> [EXERCISE DETAILS] Can you set down, exactly as they appear below, the lines from the opening of the material through the one bearing "srgb('8d8872'), .4, k+40)", minus the pictures?

> [INFORMATION SHOWN]
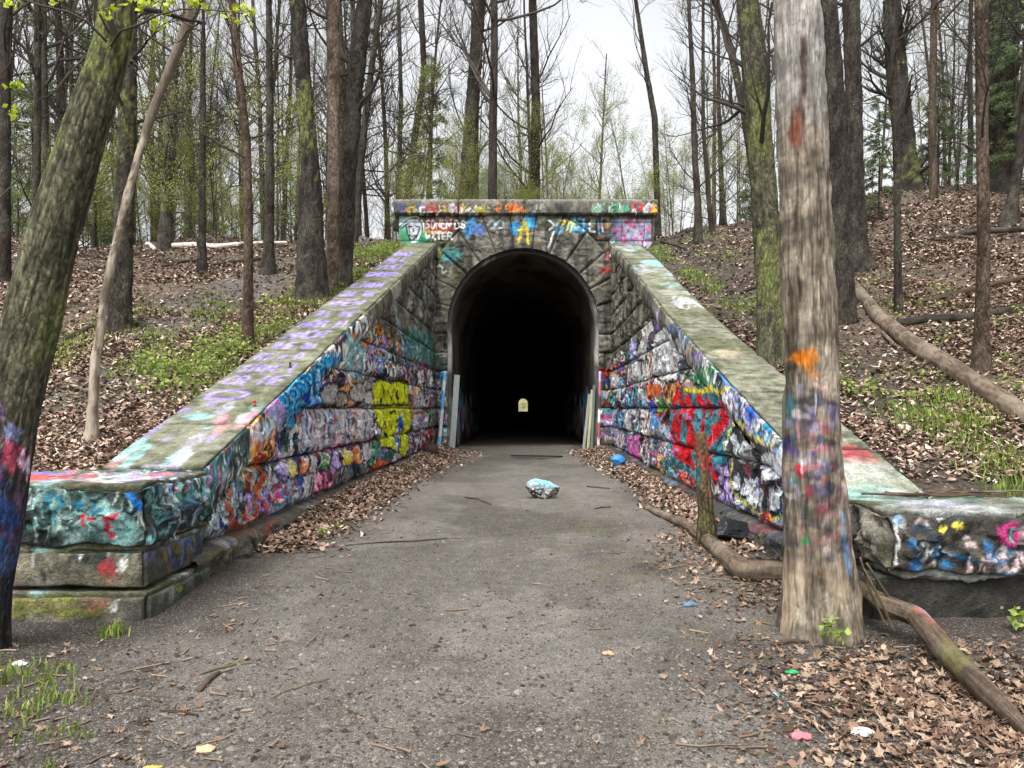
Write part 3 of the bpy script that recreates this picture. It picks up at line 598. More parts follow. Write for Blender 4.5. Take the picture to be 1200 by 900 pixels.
for k in range(16): FL.blob(rf.uniform(-4.3, -2.9), rf.uniform(.05, .4), .16, .1, srgb('8d8872'), .4, k+40)
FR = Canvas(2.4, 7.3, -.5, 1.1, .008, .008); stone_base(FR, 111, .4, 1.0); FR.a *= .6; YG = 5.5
for k in range(120): FR.blob(rf.uniform(2.6, 5.2), rf.uniform(.3, .72), rf.uniform(.01, .06), rf.uniform(.01, .05), [srgb('3f7fb8'), srgb('e6cdca'), srgb('1b1b1b'), srgb('23405c'), srgb('cfd3d0')][rf.integers(5)], .7, k)
for a, c, w in (([(1042,628),(1045,618),(1048,640),(1047,665)],'e6e6e2',.02), ([(1030,633),(1036,629),(1042,631)],'b8b8b0',.02), ([(1070,652),(1078,643),(1083,638),(1084,648),(1078,660)],'c9ccc8',.018), ([(1084,652),(1092,645),(1099,643),(1094,658),(1088,663)],'c9ccc8',.018), ([(1102,618),(1108,622)],'e0d25a',.03), ([(1120,617),(1129,616)],'e0d25a',.03)):
    FR.stroke(smoothline(FP(a, YG)), w, srgb(c))
FR.stroke([fpx(1183+8*math.cos(t), 625+9*math.sin(t), YG) for t in np.linspace(0, 6.3, 14)], .028, srgb('d8468c')); FR.stroke(FP([(1168,620),(1174,632)], YG), .03, srgb('d8468c'))
FR.stroke(smoothline(FP([(1182,630),(1186,620),(1190,622)], YG)), .014, srgb('8fd8cc'))
for k, ch in enumerate('IMNUW'): FR.letter(ch, fpx(1128+k*16, 665, YG)[0], fpx(0, 665, YG)[1], .07, .13, .028, srgb('e8cfcc'), rf, jit=.1, alpha=.8)
for k in range(30): FR.blob(rf.uniform(2.8, 4.4), rf.uniform(.3, .5), .05, .02, srgb('2f86c0'), .6, k+9)
FR.stroke(smoothline(FP([(998,580),(1008,576),(1010,584),(1000,590),(1010,594),(1002,602)], YG)), .03, srgb('5fc4b4'))
FL.warp = FR.warp = .25; TL.warp = TR.warp = .35; CL.warp = CR.warp = .5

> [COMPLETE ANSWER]
Write part 3 of the bpy script that recreates this picture. It picks up at line 598. More parts follow. Write for Blender 4.5. Take the picture to be 1200 by 900 pixels.
for k in range(16): FL.blob(rf.uniform(-4.3, -2.9), rf.uniform(.05, .4), .16, .1, srgb('8d8872'), .4, k+40)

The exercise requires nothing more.